## The problem
Report every line in the listing that contains the string "part".

····················

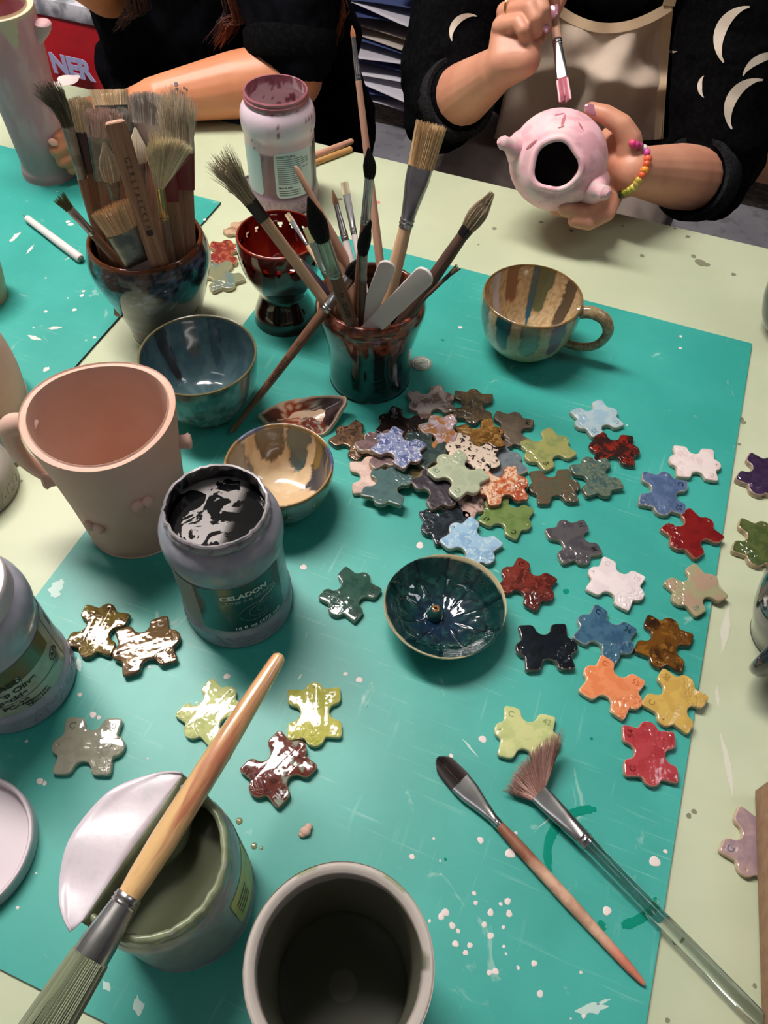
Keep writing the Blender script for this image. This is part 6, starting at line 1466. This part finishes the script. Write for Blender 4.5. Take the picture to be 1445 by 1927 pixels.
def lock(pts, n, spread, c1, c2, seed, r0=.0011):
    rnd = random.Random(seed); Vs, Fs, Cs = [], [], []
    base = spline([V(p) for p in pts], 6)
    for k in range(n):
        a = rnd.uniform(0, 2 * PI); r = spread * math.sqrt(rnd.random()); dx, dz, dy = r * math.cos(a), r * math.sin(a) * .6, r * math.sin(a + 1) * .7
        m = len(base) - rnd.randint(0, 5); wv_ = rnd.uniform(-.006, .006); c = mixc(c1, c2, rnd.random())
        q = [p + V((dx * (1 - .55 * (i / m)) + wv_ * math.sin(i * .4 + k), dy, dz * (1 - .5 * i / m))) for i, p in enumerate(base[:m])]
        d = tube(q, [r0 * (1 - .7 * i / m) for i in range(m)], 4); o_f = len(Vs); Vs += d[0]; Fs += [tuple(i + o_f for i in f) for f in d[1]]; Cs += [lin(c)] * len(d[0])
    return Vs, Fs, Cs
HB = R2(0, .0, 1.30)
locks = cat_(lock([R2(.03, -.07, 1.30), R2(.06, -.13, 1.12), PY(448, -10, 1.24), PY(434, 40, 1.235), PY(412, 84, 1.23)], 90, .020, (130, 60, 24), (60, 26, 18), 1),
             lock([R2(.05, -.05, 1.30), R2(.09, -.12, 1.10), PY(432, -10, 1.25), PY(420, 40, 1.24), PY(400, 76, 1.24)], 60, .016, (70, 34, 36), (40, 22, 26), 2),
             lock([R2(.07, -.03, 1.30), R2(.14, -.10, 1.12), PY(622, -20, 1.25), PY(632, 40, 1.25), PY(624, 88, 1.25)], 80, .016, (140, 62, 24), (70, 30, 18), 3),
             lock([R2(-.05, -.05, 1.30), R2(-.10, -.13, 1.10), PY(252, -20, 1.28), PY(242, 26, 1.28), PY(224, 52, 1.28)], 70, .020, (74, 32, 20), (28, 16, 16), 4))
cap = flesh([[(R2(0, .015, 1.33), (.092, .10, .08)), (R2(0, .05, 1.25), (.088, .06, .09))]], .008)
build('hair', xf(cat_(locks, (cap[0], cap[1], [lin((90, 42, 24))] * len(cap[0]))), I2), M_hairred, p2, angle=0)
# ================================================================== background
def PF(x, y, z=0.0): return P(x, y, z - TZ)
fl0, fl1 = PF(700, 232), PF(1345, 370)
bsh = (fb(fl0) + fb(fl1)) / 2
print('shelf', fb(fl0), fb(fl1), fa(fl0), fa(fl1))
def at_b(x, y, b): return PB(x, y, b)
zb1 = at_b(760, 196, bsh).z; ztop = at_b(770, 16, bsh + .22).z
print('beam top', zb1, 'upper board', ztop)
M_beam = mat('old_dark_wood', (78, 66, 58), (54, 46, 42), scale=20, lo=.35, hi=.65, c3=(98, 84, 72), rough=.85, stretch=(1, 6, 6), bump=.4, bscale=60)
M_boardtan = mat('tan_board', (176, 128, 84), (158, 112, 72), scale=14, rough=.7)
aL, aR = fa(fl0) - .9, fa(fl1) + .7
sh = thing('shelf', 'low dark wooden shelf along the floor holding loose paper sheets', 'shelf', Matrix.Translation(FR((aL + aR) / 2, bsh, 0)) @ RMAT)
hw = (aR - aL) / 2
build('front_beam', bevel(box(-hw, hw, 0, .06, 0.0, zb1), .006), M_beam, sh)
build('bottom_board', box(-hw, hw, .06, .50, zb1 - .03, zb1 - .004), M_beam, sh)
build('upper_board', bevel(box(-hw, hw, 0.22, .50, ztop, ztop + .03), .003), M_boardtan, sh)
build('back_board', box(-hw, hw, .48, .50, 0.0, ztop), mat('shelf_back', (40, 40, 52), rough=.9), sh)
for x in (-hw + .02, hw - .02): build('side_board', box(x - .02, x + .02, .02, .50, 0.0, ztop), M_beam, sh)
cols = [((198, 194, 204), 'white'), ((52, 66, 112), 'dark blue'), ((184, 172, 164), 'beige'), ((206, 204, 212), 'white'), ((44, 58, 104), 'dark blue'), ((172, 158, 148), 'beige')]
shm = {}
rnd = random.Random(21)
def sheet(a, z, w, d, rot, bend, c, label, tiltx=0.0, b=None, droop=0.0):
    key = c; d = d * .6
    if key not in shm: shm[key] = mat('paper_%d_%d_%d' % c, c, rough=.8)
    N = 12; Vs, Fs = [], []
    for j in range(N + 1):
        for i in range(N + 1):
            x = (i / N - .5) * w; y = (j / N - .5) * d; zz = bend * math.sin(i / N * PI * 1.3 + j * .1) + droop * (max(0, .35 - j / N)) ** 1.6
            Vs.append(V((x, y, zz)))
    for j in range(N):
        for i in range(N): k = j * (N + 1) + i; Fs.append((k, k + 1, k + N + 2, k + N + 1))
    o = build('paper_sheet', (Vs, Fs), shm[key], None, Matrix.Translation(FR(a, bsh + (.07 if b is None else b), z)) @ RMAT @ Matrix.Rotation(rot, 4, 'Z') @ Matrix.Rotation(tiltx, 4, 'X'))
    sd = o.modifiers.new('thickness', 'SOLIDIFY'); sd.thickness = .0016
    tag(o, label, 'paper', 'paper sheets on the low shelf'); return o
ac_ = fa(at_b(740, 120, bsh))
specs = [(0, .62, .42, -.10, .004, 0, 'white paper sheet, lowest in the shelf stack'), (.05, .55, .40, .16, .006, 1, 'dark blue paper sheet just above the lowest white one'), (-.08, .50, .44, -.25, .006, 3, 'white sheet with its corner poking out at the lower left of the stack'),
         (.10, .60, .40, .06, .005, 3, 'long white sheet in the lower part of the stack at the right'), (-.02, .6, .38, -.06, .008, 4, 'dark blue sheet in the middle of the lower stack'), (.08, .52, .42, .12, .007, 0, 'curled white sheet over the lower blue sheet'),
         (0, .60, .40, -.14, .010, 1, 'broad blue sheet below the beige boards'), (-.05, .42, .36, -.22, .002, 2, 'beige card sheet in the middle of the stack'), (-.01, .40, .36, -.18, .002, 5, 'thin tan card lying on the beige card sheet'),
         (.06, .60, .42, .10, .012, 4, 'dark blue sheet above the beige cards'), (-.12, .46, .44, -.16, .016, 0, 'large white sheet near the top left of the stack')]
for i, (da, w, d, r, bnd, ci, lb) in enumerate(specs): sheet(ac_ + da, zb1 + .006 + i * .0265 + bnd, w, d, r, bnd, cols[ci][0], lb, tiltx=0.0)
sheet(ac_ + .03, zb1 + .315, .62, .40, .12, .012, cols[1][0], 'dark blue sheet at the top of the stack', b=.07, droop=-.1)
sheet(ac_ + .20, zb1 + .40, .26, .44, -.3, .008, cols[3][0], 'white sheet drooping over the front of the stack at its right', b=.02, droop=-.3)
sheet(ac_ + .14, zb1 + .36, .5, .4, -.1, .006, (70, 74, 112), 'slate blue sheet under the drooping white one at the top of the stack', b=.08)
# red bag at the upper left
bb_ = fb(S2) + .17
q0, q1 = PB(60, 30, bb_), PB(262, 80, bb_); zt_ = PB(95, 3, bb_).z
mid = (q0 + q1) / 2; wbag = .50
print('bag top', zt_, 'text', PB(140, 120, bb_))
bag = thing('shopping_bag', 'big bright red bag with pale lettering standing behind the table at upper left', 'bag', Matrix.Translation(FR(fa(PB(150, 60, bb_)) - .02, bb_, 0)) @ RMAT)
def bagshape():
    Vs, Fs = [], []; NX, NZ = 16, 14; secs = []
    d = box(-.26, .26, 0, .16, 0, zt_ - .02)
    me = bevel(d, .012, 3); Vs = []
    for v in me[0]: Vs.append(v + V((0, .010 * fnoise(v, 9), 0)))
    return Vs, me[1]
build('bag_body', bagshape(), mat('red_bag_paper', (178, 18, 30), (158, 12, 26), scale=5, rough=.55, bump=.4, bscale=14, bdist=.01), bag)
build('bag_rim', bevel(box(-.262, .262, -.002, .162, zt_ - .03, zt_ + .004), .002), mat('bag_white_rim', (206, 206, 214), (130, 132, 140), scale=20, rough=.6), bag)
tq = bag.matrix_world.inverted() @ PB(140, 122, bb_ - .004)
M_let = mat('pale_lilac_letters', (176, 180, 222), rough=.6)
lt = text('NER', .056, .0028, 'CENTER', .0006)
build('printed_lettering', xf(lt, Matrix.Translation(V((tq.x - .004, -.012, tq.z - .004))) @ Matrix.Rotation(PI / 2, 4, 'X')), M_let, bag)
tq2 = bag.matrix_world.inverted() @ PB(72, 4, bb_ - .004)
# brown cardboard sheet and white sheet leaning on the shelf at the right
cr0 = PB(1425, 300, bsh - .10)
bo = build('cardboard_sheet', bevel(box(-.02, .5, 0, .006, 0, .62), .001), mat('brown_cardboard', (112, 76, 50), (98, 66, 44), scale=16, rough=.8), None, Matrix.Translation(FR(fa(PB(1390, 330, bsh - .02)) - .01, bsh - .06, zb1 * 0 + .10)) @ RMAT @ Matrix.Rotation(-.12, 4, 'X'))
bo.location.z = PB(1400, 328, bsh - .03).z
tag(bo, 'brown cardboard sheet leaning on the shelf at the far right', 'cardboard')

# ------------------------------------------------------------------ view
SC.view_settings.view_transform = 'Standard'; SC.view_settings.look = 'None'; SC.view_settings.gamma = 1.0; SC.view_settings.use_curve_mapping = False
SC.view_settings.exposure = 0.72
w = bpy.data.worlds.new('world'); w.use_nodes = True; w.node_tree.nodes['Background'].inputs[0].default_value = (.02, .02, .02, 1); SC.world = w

····················

## Written reply
Keep writing the Blender script for this image. This is part 6, starting at line 1466. This part finishes the script. Write for Blender 4.5. Take the picture to be 1445 by 1927 pixels.
         (.10, .60, .40, .06, .005, 3, 'long white sheet in the lower part of the stack at the right'), (-.02, .6, .38, -.06, .008, 4, 'dark blue sheet in the middle of the lower stack'), (.08, .52, .42, .12, .007, 0, 'curled white sheet over the lower blue sheet'),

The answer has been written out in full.